The Fortune Cat is a giant mechanised replica of a Maneki Neko, the Japanese talisman of wealth and popularity. The moving arm traditionally symbolises the plucking of money or people from the air. Generative spoken and sung audio allows the visitor to put this strange intention into a contemporary socio-political context. This work looked at the strategies and actions which seek to pluck satisfaction from our surroundings, to accumulate somehow a feeling of safety and comfort. It is a golden idol which externalises a widespread unspoken belief in luxury or fame as a personal, spiritual solution.

Artist Bio:

Eric Drass is an artist and curator who makes work in a range of media, from painting, to digital installation, to generative experiments which live on the net. Some of his favourite themes are identity, consciousness, the philosophical ramifications of artificial intelligence, big data and the relationship between humans and machines. Sometimes this work is political, frequently it is playful, often it is provocative or transgressive in some way. His works are frequently reported and cited online (The Guardian, BoingBoing, b3ta, Imperica, Computer Arts and Wikipedia etc.)

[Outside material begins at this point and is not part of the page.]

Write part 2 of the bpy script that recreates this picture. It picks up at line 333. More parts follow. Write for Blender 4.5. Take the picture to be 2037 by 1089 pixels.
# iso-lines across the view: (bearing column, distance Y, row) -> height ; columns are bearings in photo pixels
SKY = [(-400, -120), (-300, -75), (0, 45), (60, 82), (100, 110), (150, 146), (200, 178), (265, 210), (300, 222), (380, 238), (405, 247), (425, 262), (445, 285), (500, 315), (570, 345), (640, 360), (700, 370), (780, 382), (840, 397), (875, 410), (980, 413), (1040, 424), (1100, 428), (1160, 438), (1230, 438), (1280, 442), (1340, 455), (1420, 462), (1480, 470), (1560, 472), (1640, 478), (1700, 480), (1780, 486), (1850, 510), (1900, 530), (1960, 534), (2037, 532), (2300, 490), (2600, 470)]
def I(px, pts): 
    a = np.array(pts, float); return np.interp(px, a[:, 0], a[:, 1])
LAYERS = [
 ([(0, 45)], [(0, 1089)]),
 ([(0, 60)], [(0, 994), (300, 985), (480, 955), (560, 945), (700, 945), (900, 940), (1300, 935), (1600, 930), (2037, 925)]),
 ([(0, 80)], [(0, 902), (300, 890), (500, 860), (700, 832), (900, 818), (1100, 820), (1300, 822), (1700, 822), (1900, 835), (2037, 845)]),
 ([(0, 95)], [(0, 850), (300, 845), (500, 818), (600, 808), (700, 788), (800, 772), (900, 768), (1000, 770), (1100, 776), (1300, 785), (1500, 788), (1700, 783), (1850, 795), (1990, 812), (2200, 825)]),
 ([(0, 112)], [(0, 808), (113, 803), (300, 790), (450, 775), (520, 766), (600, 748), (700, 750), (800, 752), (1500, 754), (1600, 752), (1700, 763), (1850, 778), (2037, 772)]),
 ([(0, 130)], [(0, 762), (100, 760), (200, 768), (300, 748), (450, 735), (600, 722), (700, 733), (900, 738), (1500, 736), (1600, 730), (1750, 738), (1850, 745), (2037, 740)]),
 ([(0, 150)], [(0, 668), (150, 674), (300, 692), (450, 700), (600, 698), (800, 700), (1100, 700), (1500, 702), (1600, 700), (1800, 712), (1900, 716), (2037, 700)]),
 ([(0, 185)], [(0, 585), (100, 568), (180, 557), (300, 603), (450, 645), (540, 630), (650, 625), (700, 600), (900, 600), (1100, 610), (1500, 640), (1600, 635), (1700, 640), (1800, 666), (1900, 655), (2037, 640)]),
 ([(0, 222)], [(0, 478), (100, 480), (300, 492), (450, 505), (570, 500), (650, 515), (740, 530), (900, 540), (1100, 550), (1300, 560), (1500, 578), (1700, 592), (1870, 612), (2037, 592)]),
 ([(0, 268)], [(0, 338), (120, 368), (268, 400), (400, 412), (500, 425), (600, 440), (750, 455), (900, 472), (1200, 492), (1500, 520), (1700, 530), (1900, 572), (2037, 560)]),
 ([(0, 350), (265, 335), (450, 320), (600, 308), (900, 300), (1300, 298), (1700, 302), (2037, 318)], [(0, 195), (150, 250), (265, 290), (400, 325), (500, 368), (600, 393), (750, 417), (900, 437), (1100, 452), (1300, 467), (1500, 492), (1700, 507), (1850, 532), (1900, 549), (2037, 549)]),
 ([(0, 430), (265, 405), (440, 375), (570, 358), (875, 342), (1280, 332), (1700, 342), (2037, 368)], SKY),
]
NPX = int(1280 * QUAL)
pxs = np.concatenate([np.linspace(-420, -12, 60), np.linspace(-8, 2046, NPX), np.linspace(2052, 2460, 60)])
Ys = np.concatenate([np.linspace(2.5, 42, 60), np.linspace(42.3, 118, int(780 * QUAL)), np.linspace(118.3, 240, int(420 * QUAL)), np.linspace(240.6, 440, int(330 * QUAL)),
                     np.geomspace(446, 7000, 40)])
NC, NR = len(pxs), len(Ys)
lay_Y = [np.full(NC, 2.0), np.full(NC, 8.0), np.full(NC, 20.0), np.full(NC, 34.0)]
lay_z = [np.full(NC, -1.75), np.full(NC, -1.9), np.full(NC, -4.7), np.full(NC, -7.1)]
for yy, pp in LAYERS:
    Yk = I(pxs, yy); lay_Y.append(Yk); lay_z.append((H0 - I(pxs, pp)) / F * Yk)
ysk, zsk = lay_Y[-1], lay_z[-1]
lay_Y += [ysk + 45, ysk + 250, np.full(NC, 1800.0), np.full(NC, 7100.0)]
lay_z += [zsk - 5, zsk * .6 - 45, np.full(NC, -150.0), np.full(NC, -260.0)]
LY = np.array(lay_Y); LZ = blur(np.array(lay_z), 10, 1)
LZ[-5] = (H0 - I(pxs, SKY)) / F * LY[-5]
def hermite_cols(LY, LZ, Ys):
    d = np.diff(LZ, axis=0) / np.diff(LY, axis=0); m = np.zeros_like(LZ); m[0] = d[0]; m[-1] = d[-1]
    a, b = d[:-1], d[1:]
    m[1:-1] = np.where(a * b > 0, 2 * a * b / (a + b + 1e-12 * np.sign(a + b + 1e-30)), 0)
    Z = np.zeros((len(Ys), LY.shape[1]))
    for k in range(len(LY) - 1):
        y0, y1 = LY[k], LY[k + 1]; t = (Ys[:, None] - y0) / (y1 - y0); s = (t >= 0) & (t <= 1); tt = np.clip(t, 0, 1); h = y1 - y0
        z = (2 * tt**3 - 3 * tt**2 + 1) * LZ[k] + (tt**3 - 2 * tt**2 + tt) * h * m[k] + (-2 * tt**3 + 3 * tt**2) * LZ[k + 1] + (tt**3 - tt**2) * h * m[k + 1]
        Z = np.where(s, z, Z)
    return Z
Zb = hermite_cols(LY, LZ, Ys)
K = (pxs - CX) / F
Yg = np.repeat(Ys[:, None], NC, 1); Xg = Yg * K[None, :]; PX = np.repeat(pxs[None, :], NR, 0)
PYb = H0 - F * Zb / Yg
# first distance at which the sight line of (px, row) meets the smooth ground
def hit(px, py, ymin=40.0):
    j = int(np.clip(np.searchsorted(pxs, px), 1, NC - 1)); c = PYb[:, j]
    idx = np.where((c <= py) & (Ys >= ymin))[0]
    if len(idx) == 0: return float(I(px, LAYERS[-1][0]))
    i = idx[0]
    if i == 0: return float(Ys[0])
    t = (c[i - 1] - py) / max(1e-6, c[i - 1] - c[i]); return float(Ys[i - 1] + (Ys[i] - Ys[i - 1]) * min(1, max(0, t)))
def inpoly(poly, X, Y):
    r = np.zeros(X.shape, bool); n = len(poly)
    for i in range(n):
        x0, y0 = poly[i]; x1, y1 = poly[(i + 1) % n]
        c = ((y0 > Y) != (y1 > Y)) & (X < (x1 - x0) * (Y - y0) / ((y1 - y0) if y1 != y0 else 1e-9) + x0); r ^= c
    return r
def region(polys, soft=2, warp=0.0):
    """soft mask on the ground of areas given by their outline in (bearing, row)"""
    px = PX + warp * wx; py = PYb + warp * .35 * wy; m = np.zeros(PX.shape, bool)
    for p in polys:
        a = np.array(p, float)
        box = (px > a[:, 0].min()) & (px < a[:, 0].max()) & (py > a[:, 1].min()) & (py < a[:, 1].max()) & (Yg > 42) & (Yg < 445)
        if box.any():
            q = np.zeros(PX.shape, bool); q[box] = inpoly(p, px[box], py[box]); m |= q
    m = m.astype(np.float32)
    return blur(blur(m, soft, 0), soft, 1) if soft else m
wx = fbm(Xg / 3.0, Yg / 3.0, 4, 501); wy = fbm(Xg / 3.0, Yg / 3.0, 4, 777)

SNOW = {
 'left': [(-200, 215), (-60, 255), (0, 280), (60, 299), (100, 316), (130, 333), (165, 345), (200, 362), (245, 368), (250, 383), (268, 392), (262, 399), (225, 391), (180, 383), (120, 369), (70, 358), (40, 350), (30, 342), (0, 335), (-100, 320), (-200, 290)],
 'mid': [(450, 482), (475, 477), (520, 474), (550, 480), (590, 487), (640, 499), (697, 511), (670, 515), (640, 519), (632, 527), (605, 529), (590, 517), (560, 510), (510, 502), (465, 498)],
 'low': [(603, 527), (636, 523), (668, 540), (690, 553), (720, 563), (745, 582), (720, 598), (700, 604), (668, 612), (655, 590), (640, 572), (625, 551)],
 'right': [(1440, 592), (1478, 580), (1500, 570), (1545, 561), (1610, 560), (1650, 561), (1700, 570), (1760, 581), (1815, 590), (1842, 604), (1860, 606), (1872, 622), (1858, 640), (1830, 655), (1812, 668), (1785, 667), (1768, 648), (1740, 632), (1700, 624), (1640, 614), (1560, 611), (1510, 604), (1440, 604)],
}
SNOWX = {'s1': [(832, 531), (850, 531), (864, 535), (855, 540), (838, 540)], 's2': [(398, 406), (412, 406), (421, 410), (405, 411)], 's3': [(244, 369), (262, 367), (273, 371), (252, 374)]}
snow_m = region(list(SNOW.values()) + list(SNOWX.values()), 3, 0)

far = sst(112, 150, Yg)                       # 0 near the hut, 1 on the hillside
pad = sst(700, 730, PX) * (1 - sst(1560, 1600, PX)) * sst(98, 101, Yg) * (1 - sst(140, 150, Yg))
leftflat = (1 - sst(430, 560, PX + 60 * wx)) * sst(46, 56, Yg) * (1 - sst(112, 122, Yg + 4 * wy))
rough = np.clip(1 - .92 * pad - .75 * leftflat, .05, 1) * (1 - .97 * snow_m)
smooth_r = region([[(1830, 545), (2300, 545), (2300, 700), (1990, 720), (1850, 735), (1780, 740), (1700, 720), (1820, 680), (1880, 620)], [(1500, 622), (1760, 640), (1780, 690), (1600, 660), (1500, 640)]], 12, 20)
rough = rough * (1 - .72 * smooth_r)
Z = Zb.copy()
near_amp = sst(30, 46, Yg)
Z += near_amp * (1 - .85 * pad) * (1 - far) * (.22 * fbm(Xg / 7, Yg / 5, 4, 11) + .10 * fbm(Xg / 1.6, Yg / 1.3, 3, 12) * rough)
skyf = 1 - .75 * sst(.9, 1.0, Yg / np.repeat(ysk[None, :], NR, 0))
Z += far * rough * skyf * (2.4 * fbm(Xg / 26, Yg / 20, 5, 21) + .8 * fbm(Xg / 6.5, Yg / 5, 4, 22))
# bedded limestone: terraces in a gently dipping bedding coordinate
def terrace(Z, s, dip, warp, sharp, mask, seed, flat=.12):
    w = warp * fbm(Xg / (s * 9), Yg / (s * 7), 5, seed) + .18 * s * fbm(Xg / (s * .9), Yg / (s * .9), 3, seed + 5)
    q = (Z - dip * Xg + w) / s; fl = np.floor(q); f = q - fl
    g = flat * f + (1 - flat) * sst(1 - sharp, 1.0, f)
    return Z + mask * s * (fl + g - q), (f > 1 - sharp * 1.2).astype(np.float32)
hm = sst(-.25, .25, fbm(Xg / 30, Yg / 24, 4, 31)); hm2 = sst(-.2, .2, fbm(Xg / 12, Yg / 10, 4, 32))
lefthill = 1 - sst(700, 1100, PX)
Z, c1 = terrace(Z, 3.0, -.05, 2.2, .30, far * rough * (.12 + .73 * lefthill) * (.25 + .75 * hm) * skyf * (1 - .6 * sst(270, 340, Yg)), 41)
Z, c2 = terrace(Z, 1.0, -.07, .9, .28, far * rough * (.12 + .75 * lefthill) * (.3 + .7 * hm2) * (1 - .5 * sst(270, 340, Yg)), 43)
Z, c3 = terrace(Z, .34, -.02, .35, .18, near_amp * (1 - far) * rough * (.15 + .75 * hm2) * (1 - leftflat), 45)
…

Eric holds a degree in Philosophy and Psychology (Oxford) and an unfinished PhD in Cognitive Psycholinguistics (also Oxford). He is co-author on a number of patents dealing with PRISM-type surveillance technologies (long before PRISM became public), and a number of academic papers relating to neural network models of language acquisition and heritability.

He also used to be a singer in an experimental hardcore band, an unsuccessful male model, and once took at dotcom 1.0 company from a bedroom project to 14 countries and back, spending $50m on the way. Twenty years ago he was a TV star in America, but he doesn’t like to talk about it.